Shopping on Thanksgiving day is an offshoot of the Black Friday tradition.  Like many traditions the origin of Black Friday is evolutionary at best, but in the 1980s the National Retail Federation (NRF) decided to formally embrace the title Black Friday and encourage more active marketing surrounding the shopping day. Most people believe that Black Friday is the biggest shopping day of the year, but the biggest shopping day of the year has consistently been the Saturday preceding Christmas since long before and after the Black Friday tradition began.  

So why all the fuss about Black Friday then?

Market share. The average American will spend $704 on holiday gifts this year, thus each retailer wants to get as large a percentage of that budget as possible, and the sooner the better. Why sooner?  

The prices are actually higher earlier in the season and get progressively less expensive closer to Christmas, thus early shoppers add more to the profitability of the store. Door busters and other limited quantity, time-sensitive sales bring many shoppers through the doors, but those loss leaders are offset by higher margins on everything else sold those days. Sales on that last Saturday before Christmas are guaranteed, but also less profitable.  
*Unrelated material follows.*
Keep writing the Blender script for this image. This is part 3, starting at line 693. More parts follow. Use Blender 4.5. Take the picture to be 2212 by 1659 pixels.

For publicly traded companies this numbers game of time and profit margin has significant impact on their stock’s performance on Wall Street, thus a good Black Friday is critical to the business and their shareholders. Opening on Thanksgiving entered the picture in 2011 and the companies that pioneered the shift saw gains over their competitors. Not in overall holiday sales, which were significantly unchanged for the “Black Thursday” pioneers, but those stores captured a larger percentage of their niche market, which hurt the business of their competitors.  Despite some controversy many retailers believe the only way to be competitive in the marketplace is to follow suit.